Dirimart is pleased to announce Helix, the second solo exhibition by Berke Yazıcıoğlu with the gallery. The exhibition centres around the animations of the artist unfolding across the walls of the exhibition space, interweaving a range of concepts, from natural cycles and planetary movements to digital surveillance systems and the boundaries of privacy.
Positioning the viewer as both observer and observed, the installation interrogates – through a striking visual language – the state of uninterrupted control generated by contemporary technologies. Through the combined force of music and drawing, Helix redefines the modern human experience under the governance of time and technology.

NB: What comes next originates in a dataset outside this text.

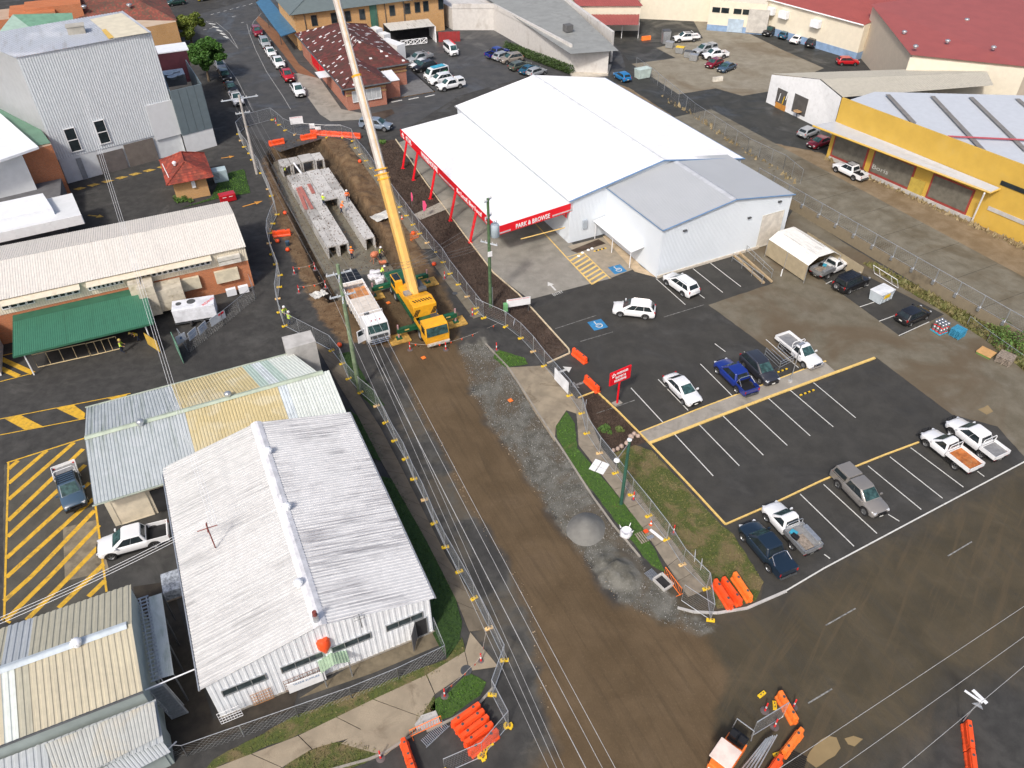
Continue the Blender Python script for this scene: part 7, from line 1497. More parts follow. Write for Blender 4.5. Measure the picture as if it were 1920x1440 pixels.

At the core of Yazıcıoğlu’s multifaceted practice, which spans painting, drawing, textile, and animation, lies the communicative force of drawing. Merging his background in visual communication design with the conceptual depth of fine art, the artist examines the image’s capacity to transmit ideology and to reinforce or unsettle social structures.

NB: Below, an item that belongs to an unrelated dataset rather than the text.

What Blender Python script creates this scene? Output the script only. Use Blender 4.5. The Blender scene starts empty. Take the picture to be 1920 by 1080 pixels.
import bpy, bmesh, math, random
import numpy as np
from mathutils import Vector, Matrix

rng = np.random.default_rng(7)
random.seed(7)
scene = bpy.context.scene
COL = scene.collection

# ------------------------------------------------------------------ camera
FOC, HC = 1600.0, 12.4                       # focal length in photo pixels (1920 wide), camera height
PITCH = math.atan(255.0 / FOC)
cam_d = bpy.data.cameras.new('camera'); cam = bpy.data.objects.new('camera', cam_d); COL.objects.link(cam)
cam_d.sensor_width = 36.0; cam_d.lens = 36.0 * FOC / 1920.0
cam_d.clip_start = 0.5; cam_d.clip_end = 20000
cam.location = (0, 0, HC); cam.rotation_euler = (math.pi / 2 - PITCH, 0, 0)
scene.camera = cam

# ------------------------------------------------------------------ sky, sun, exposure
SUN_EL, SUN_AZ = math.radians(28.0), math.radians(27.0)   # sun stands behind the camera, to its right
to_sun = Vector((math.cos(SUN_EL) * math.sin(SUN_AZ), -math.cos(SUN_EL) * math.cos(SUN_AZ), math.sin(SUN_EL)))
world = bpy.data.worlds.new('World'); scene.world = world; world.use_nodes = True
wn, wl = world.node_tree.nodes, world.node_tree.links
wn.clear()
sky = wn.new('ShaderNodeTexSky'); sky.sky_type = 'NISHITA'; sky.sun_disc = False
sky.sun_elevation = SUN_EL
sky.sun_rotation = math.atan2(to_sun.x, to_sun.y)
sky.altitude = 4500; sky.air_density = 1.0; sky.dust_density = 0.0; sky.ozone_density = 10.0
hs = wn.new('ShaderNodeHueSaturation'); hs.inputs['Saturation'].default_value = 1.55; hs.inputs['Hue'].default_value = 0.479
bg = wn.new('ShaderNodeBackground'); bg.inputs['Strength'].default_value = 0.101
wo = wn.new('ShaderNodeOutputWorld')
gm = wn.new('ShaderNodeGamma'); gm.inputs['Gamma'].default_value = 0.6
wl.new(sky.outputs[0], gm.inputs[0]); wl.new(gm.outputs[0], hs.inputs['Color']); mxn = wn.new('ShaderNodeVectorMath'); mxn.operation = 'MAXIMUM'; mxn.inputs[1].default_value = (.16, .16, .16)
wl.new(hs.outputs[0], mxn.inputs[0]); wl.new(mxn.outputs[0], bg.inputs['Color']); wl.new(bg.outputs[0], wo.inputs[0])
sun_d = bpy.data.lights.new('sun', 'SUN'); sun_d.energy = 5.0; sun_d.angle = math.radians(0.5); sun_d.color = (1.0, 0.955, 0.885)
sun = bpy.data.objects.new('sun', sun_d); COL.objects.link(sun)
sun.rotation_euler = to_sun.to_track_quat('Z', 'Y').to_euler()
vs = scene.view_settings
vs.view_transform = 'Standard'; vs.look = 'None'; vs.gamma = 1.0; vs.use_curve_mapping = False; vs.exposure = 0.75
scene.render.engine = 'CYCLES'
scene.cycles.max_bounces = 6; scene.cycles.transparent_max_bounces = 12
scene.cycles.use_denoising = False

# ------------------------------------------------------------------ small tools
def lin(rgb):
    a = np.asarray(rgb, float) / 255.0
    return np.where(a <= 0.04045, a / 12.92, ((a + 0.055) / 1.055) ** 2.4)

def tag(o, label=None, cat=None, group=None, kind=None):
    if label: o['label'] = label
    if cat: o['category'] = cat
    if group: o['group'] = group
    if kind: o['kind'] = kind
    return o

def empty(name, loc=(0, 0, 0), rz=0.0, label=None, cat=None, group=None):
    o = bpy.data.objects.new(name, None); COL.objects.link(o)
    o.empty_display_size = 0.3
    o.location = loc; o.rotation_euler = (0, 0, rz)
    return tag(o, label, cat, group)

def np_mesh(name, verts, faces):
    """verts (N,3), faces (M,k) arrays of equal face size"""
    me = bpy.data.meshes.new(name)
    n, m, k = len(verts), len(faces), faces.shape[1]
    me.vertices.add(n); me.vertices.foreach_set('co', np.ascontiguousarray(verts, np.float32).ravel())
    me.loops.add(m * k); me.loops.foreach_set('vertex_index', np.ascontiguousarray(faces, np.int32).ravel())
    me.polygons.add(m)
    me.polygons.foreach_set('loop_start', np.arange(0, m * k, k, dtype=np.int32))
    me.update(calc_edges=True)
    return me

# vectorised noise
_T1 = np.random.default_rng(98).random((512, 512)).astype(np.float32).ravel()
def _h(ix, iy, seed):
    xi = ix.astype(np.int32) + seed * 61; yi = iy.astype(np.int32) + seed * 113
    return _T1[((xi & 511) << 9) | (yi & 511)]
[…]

Designed as a multimedia installation, Helix explores circular motion as a shared structure of both natural and man-made systems. Analytically engaging with the ‘Lever du Jour’ (Daybreak) theme from Maurice Ravel’s Daphnis et Chloé, Yazıcıoğlu maps the melody onto a trigonometric plane. This construction features a mechanical spine and rotating clock-like structure that evokes the circadian rhythm. Sketches, diagrams, and circular musical staves positioned at the centre of the space trace connections extending from harmonic sequences to planetary orbits. Within the exhibition space, the music functions as a continuous motor for the space, determining its rhythm through a circular, helical movement. The dominance of blue tones and darkness reinforces associations of mystery, abstraction and distance. The animations and surrounding paintings explore themes of privacy and control. Through handdrawn scenes featuring surveillance cameras and binocular-bearing figures, the audience experiences both the surveilled subjects and the act of watching simultaneously. The all-seeing eye produced by technologies such as big data and social media are presented as a collective practice of self-spying.
Bringing together Berke Yazıcıoğlu’s recent analytically and visually driven investigations into musical structures, technological cycles of control and the mathematics of circular motion, Helix will be on view at Dirimart Pera from 12 March to 26 April 2026.